* BRIEF *
Only the lines from the start of the data through the line containing "nt.nodes.clear()" should be written out, exactly as they are, with both ends included and the pictures left out.

========================================================================

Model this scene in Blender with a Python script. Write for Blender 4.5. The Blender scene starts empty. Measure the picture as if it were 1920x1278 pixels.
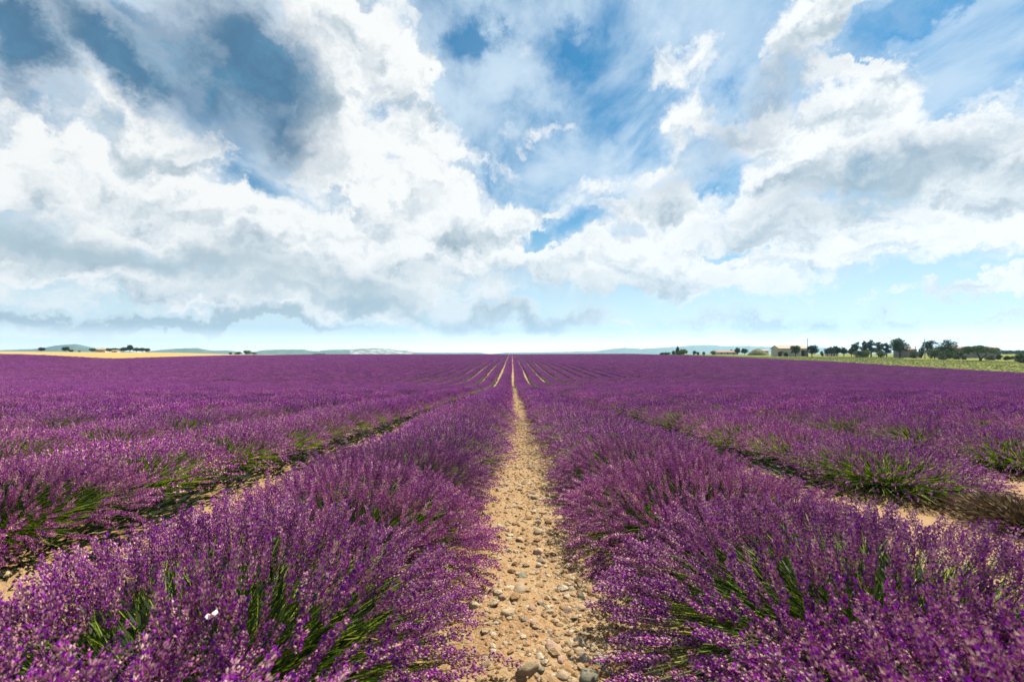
import bpy, math, random
import numpy as np
from mathutils import Vector, Matrix, Euler

# ------------------------------------------------------------------ camera, sky, sun, exposure
scn = bpy.context.scene
COL = scn.collection
R = math.radians
FPX, CX, CY = 853.33, 960.0, 639.0          # a 16 mm lens on a 36 mm wide frame, in pixels of a 1920 px photograph
PITCH = math.atan2(21.0, FPX)
CAM = np.array([0.0, 0.0, 1.0])

cd = bpy.data.cameras.new('camera')
cam = bpy.data.objects.new('camera', cd)
COL.objects.link(cam)
cam.location = CAM
cam.rotation_euler = (R(90) + PITCH, 0, 0)
cd.lens = 16.0
cd.sensor_width = 36.0
cd.clip_start = 0.02
cd.clip_end = 60000
cd.dof.use_dof = True
cd.dof.focus_distance = 3.4
cd.dof.aperture_fstop = 3.2
scn.camera = cam

SUN_DIR = Vector((0.42, 0.46, 0.78)).normalized()      # towards the sun: ahead, a little to the right
SUN_EL = math.asin(SUN_DIR.z)
SUN_AZ = math.atan2(SUN_DIR.x, SUN_DIR.y)
sl = bpy.data.lights.new('sun', 'SUN')
sl.energy = 5.0
sl.angle = R(0.8)
sl.color = (1.0, 0.93, 0.80)
sun = bpy.data.objects.new('sun', sl)
COL.objects.link(sun)
sun.rotation_euler = SUN_DIR.to_track_quat('Z', 'Y').to_euler()

scn.view_settings.view_transform = 'Standard'
scn.view_settings.look = 'None'
scn.view_settings.exposure = 1.3
scn.view_settings.gamma = 1.0
scn.view_settings.use_curve_mapping = False
scn.cycles.max_bounces = 6
scn.cycles.diffuse_bounces = 3
scn.cycles.glossy_bounces = 2
scn.cycles.transmission_bounces = 4
scn.cycles.transparent_max_bounces = 6
scn.cycles.volume_bounces = 0


def pdir(px, py):
    """world direction seen at a pixel of the 1920x1278 photograph"""
    x, y, z = px - CX, FPX, -(py - CY)
    c, s = math.cos(PITCH), math.sin(PITCH)
    v = np.array([x, y * c - z * s, y * s + z * c])
    return v / np.linalg.norm(v)


class NT:
    """small helper to write node trees"""
    def __init__(self, nt):
        self.nt = nt
        nt.nodes.clear()

    def n(self, kind, **kw):
        nd = self.nt.nodes.new(kind)
        for k, v in kw.items():
            if k == 'inp':
                for kk, vv in v.items():
                    if isinstance(vv, bpy.types.NodeSocket):
                        self.nt.links.new(vv, nd.inputs[kk])
                    else:
                        nd.inputs[kk].default_value = vv
            else:
                setattr(nd, k, v)
        return nd

    def math(self, op, a, b=None, c=None, clamp=False):
        nd = self.nt.nodes.new('ShaderNodeMath')
        nd.operation = op
        nd.use_clamp = clamp
        for i, v in enumerate((a, b, c)):
            if v is None:
                continue
            if isinstance(v, bpy.types.NodeSocket):
                self.nt.links.new(v, nd.inputs[i])
            else:
                nd.inputs[i].default_value = v
        return nd.outputs[0]

    def vmath(self, op, a, b=None, out=0, scale=None):
        nd = self.nt.nodes.new('ShaderNodeVectorMath')
        nd.operation = op
        for i, v in enumerate((a, b)):
            if v is None:
                continue
            if isinstance(v, bpy.types.NodeSocket):
                self.nt.links.new(v, nd.inputs[i])
            else:
                nd.inputs[i].default_value = v
        if scale is not None:
            if isinstance(scale, bpy.types.NodeSocket):
                self.nt.links.new(scale, nd.inputs['Scale'])
            else:
                nd.inputs['Scale'].default_value = scale
        return nd.outputs['Value'] if out == 'v' else nd.outputs[0]

    def sstep(self, v, lo, hi, a=0.0, b=1.0):
        nd = self.nt.nodes.new('ShaderNodeMapRange')
        nd.interpolation_type = 'SMOOTHSTEP'
        self.nt.links.new(v, nd.inputs['Value'])
        nd.inputs['From Min'].default_value = lo
        nd.inputs['From Max'].default_value = hi
        nd.inputs['To Min'].default_value = a
        nd.inputs['To Max'].default_value = b
        return nd.outputs[0]

    def mix(self, f, a, b):
        nd = self.nt.nodes.new('ShaderNodeMix')
        nd.data_type = 'RGBA'
        for s, v in ((nd.inputs[0], f), (nd.inputs[6], a), (nd.inputs[7], b)):
            if isinstance(v, bpy.types.NodeSocket):
                self.nt.links.new(v, s)
            else:
                s.default_value = v if not isinstance(v, tuple) else (v + (1.0,) if len(v) == 3 else v)
        return nd.outputs[2]

    def noise(self, vec, scale, detail=4.0, rough=0.55, dist=0.0, out='Fac', typ='FBM'):
        nd = self.nt.nodes.new('ShaderNodeTexNoise')
        nd.noise_type = typ
        nd.normalize = True
        if vec is not None:
            self.nt.links.new(vec, nd.inputs['Vector'])
        nd.inputs['Scale'].default_value = scale
        nd.inputs['Detail'].default_value = detail
        nd.inputs['Roughness'].default_value = rough
        nd.inputs['Distortion'].default_value = dist
        return nd.outputs[out] if out == 'Fac' else nd.outputs['Color']

    def ramp(self, f, stops):
        nd = self.nt.nodes.new('ShaderNodeValToRGB')
        self.nt.links.new(f, nd.inputs[0])
        els = nd.color_ramp.elements
        while len(els) < len(stops):
            els.new(0.5)
        for e, (p, c) in zip(els, stops):
            e.position = p
            e.color = tuple(c) + (1.0,) if len(c) == 3 else c
        return nd.outputs[0]

    def link(self, a, b):
        self.nt.links.new(a, b)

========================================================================

* REPLY *
Model this scene in Blender with a Python script. Write for Blender 4.5. The Blender scene starts empty. Measure the picture as if it were 1920x1278 pixels.
import bpy, math, random
import numpy as np
from mathutils import Vector, Matrix, Euler

# ------------------------------------------------------------------ camera, sky, sun, exposure
scn = bpy.context.scene
COL = scn.collection
R = math.radians
FPX, CX, CY = 853.33, 960.0, 639.0          # a 16 mm lens on a 36 mm wide frame, in pixels of a 1920 px photograph
PITCH = math.atan2(21.0, FPX)
CAM = np.array([0.0, 0.0, 1.0])

cd = bpy.data.cameras.new('camera')
cam = bpy.data.objects.new('camera', cd)
COL.objects.link(cam)
cam.location = CAM
cam.rotation_euler = (R(90) + PITCH, 0, 0)
cd.lens = 16.0
cd.sensor_width = 36.0
cd.clip_start = 0.02
cd.clip_end = 60000
cd.dof.use_dof = True
cd.dof.focus_distance = 3.4
cd.dof.aperture_fstop = 3.2
scn.camera = cam

SUN_DIR = Vector((0.42, 0.46, 0.78)).normalized()      # towards the sun: ahead, a little to the right
SUN_EL = math.asin(SUN_DIR.z)
SUN_AZ = math.atan2(SUN_DIR.x, SUN_DIR.y)
sl = bpy.data.lights.new('sun', 'SUN')
sl.energy = 5.0
sl.angle = R(0.8)
sl.color = (1.0, 0.93, 0.80)
sun = bpy.data.objects.new('sun', sl)
COL.objects.link(sun)
sun.rotation_euler = SUN_DIR.to_track_quat('Z', 'Y').to_euler()

scn.view_settings.view_transform = 'Standard'
scn.view_settings.look = 'None'
scn.view_settings.exposure = 1.3
scn.view_settings.gamma = 1.0
scn.view_settings.use_curve_mapping = False
scn.cycles.max_bounces = 6
scn.cycles.diffuse_bounces = 3
scn.cycles.glossy_bounces = 2
scn.cycles.transmission_bounces = 4
scn.cycles.transparent_max_bounces = 6
scn.cycles.volume_bounces = 0


def pdir(px, py):
    """world direction seen at a pixel of the 1920x1278 photograph"""
    x, y, z = px - CX, FPX, -(py - CY)
    c, s = math.cos(PITCH), math.sin(PITCH)
    v = np.array([x, y * c - z * s, y * s + z * c])
    return v / np.linalg.norm(v)


class NT:
    """small helper to write node trees"""
    def __init__(self, nt):
        self.nt = nt
        nt.nodes.clear()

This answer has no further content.